What the task asks:
Take the data below and copy exactly the lines starting at the one with "What Blender Python" and finishing at the one with "from mathutils import", both included.

Scenes as source code
>> BEGIN
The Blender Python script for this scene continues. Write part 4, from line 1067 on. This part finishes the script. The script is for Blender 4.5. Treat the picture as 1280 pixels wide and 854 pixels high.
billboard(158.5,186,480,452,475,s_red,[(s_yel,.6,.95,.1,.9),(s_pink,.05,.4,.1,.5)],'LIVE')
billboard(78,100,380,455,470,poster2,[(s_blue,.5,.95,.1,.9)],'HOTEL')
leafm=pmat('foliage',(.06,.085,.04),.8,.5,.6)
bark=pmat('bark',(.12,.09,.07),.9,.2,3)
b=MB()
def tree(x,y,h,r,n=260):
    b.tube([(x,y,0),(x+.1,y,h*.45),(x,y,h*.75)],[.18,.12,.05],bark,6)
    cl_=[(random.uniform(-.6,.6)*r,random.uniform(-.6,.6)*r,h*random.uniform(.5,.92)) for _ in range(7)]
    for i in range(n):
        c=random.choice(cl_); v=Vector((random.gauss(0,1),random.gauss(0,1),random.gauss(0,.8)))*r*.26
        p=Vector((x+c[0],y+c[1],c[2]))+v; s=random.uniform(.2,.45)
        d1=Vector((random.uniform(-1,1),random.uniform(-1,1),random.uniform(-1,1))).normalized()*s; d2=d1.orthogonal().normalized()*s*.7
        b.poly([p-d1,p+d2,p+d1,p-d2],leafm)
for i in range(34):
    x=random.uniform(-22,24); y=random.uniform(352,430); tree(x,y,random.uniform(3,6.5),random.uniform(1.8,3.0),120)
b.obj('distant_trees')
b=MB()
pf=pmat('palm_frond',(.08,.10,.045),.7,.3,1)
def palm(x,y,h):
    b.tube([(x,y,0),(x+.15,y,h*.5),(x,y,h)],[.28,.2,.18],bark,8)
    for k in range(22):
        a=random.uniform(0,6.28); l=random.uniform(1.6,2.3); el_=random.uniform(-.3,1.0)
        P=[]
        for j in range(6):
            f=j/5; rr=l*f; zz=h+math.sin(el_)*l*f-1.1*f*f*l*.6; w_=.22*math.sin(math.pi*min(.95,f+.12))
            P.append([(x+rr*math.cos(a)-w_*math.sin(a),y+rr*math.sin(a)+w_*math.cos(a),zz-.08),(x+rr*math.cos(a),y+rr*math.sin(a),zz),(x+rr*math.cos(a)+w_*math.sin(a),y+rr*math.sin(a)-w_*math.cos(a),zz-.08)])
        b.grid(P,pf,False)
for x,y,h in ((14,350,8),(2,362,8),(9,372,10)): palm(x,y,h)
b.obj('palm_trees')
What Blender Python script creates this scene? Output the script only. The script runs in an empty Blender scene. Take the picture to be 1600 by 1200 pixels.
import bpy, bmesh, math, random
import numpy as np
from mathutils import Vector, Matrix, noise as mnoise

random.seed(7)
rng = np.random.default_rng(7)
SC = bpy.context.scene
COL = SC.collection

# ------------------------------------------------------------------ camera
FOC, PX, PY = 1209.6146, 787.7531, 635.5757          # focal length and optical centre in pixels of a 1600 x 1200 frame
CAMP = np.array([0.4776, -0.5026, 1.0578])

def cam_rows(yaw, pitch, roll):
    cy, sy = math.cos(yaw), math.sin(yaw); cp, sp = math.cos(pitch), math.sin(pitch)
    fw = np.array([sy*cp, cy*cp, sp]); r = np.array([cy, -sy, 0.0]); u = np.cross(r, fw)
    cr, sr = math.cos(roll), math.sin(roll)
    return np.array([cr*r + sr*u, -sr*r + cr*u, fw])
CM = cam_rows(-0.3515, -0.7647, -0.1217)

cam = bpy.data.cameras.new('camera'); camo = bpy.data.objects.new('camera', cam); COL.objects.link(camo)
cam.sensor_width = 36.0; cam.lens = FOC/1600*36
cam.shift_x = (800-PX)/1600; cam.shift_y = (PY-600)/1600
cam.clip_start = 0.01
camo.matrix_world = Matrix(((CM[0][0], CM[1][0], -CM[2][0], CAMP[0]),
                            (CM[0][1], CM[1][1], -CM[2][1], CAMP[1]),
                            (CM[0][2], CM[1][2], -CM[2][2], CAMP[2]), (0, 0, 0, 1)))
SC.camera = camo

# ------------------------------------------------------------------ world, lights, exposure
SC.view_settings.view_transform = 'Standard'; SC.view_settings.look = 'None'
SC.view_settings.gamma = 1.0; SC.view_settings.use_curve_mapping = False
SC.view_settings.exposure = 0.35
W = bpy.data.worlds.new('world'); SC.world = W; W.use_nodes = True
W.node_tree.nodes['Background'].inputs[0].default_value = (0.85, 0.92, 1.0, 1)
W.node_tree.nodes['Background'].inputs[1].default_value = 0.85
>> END
Reply:
What Blender Python script creates this scene? Output the script only. The script runs in an empty Blender scene. Take the picture to be 1600 by 1200 pixels.
import bpy, bmesh, math, random
import numpy as np
from mathutils import Vector, Matrix, noise as mnoise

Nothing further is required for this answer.